THE EXERCISE >>
Your output must consist solely of the lines from the "Build this scene" line through the "from mathutils import Vector, Matrix, noise" line, exactly as written, without images.

STORED RECORDS >>
++++++++++
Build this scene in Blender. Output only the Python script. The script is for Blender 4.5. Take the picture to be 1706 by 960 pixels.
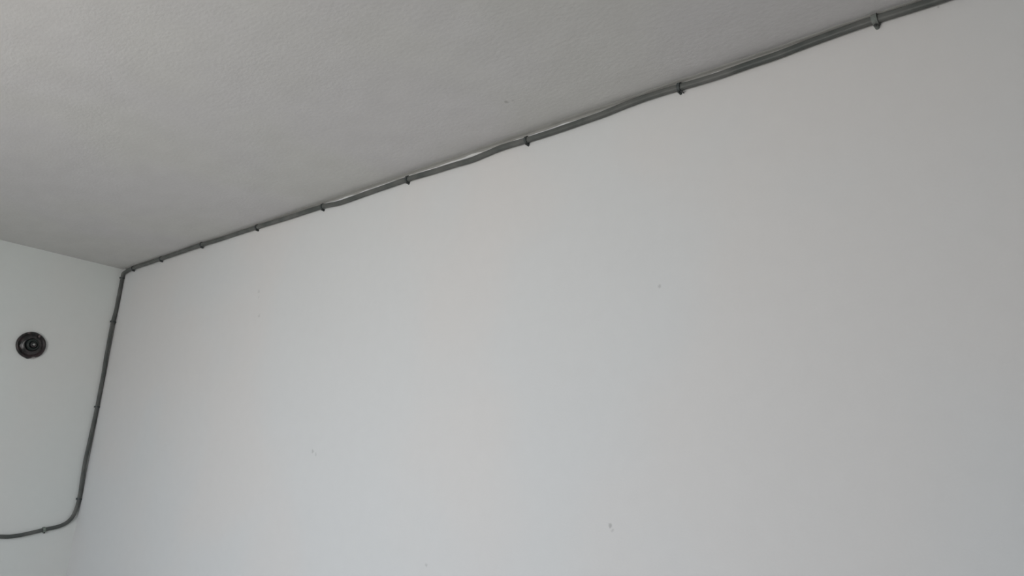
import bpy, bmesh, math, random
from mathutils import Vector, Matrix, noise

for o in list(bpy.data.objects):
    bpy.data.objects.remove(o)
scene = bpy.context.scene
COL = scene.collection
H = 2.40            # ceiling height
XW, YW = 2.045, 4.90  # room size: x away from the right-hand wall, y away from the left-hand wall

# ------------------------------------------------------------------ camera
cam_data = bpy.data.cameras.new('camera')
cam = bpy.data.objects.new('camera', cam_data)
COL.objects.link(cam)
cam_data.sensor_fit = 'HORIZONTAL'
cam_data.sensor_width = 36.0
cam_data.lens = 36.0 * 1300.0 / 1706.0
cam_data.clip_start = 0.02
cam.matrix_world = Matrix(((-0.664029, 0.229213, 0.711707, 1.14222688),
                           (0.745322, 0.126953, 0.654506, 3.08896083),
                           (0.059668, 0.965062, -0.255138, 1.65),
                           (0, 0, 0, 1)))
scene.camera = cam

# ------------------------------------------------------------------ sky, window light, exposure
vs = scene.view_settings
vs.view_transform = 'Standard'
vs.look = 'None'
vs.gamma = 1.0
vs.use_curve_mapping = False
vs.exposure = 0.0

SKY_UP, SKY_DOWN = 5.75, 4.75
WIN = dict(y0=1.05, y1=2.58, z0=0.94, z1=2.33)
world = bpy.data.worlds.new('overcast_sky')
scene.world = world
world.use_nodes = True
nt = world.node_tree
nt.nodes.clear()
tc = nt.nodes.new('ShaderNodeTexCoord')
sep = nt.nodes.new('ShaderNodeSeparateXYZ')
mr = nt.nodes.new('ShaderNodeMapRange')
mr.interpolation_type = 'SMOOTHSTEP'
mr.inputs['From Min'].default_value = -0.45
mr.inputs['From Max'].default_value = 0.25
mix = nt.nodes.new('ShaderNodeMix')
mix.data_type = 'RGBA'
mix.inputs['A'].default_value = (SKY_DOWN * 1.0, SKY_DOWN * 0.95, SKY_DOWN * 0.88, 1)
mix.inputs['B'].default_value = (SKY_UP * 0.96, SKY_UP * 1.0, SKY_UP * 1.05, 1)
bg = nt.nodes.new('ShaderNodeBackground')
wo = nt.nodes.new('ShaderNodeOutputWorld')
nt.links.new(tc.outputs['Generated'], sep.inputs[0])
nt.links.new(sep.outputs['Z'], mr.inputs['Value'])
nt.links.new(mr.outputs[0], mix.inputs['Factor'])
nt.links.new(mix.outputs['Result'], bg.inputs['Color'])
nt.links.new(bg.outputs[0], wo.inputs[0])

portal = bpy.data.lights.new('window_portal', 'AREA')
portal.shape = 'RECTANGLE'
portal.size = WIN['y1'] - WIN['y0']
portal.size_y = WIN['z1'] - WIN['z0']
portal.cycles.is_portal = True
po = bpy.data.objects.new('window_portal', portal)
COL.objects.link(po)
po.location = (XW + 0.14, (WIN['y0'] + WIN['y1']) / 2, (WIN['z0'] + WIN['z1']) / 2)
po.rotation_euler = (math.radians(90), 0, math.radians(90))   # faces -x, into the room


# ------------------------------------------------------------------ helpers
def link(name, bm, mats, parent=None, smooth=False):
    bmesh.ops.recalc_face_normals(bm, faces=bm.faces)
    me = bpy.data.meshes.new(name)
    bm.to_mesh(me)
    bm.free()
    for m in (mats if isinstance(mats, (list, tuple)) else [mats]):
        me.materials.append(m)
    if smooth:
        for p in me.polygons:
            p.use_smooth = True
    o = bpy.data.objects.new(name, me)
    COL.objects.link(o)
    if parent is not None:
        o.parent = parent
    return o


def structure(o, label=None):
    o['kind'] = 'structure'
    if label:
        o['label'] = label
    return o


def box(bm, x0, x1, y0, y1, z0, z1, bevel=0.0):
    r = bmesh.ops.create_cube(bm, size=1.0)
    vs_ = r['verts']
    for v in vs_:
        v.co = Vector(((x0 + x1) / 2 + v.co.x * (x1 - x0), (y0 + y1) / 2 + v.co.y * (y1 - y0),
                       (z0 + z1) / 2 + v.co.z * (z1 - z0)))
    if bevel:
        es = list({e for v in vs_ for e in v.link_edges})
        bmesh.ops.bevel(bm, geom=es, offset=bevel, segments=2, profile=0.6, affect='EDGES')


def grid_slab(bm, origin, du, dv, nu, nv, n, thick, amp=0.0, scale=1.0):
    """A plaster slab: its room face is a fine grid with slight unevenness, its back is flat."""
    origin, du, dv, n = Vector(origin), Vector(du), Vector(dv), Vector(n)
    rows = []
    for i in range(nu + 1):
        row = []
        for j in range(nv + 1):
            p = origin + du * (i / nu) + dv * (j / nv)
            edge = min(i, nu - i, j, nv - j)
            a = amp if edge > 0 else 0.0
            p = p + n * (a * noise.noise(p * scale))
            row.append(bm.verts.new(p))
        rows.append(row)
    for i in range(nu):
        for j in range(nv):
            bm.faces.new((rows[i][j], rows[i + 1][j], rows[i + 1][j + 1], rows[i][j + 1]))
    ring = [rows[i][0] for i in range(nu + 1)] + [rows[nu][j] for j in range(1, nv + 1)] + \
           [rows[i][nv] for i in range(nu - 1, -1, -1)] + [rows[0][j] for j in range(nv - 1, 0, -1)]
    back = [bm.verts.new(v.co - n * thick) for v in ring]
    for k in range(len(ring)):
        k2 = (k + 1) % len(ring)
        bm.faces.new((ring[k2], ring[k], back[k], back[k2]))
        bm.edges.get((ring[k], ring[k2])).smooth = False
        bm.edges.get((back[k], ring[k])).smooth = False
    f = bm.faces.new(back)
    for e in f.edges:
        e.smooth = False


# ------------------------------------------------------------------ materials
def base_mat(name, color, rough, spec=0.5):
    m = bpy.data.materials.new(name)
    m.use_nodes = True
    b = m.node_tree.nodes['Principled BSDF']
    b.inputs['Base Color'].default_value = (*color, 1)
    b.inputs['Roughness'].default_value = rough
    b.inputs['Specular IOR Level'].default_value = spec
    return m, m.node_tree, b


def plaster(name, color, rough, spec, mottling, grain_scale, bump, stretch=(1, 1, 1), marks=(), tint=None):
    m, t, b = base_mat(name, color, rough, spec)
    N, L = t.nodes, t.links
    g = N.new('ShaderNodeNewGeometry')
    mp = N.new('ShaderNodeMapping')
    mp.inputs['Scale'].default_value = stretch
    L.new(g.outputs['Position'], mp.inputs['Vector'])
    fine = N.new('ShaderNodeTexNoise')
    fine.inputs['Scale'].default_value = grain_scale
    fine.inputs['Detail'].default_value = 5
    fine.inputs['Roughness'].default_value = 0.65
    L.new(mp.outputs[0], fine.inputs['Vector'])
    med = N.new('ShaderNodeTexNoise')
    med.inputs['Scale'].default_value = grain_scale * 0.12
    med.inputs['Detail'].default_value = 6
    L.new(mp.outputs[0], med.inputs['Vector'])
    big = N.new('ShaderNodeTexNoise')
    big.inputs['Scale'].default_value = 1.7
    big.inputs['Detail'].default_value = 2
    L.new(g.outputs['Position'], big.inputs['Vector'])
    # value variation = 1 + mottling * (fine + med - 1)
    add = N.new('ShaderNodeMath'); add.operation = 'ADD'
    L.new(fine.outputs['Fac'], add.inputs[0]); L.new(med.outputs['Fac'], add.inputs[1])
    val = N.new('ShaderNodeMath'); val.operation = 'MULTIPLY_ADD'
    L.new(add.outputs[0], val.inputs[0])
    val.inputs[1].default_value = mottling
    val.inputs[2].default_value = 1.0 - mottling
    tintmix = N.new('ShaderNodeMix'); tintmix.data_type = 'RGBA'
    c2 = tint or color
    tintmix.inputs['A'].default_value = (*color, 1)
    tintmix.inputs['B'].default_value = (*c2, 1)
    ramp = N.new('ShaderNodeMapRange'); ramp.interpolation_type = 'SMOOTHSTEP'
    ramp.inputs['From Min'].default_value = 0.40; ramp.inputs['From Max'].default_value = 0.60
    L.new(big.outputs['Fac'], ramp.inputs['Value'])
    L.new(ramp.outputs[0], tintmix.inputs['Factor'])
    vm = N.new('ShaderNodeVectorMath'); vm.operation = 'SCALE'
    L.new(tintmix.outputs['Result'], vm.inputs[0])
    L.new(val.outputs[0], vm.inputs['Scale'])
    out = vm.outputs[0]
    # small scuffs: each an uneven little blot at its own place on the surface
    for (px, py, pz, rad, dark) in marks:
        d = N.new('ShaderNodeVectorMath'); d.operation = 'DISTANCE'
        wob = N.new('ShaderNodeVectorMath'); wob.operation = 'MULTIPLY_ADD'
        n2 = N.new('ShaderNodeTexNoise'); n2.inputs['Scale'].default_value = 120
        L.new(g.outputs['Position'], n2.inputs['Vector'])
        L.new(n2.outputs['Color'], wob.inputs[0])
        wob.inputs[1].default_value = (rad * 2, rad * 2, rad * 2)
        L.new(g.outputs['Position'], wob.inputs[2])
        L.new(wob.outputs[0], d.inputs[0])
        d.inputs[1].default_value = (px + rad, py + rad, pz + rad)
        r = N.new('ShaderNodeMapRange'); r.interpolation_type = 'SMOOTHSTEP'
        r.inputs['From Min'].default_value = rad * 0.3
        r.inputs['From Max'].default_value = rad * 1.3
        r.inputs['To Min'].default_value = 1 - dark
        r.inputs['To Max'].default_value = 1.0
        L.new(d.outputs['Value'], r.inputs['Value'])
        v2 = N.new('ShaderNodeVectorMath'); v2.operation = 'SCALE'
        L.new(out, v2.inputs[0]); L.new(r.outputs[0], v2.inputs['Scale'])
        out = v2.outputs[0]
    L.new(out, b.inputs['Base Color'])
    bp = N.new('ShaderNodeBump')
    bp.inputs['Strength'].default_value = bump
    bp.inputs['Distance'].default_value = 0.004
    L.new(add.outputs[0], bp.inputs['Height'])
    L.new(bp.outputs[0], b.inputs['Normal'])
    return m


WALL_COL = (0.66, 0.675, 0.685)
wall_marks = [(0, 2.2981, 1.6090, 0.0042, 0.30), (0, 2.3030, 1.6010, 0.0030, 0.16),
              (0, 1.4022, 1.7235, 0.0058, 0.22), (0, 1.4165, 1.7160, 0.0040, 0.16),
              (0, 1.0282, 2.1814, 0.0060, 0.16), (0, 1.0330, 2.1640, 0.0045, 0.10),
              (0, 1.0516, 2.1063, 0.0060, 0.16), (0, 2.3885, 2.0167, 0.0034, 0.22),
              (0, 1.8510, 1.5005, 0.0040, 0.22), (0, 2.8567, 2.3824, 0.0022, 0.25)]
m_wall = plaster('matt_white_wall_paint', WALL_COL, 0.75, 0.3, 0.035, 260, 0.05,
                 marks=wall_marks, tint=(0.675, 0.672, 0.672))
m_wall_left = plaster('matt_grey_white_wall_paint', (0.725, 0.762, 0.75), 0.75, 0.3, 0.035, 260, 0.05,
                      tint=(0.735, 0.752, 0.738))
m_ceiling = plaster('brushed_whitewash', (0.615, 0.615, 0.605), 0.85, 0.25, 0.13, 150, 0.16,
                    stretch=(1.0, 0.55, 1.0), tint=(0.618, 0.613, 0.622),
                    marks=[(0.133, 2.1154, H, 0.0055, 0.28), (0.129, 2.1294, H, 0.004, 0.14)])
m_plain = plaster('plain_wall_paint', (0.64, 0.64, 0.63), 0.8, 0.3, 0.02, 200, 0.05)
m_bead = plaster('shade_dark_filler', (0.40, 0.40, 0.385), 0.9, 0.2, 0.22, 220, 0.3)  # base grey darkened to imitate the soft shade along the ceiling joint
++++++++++
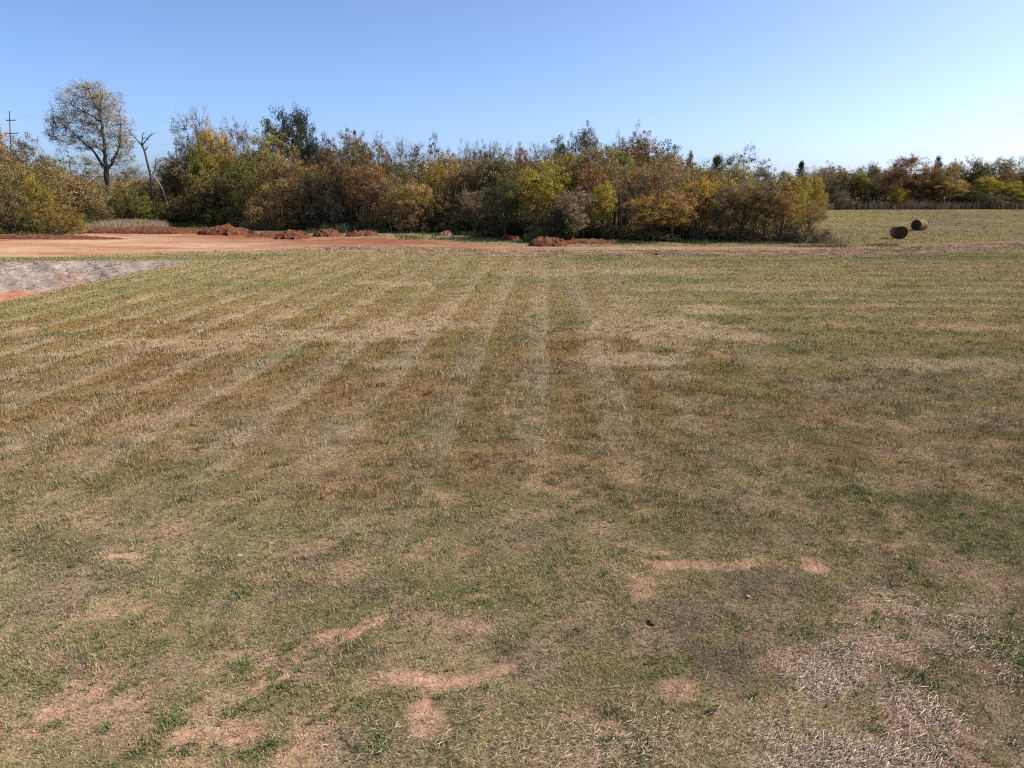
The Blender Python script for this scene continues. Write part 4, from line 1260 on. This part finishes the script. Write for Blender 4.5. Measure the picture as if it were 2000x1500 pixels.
++++++++++
FULL RESPONSE >>
Build this scene in Blender. Output only the Python script. The script is for Blender 4.5. Take the picture to be 1706 by 960 pixels.
import bpy, bmesh, math, random
from mathutils import Vector, Matrix, noise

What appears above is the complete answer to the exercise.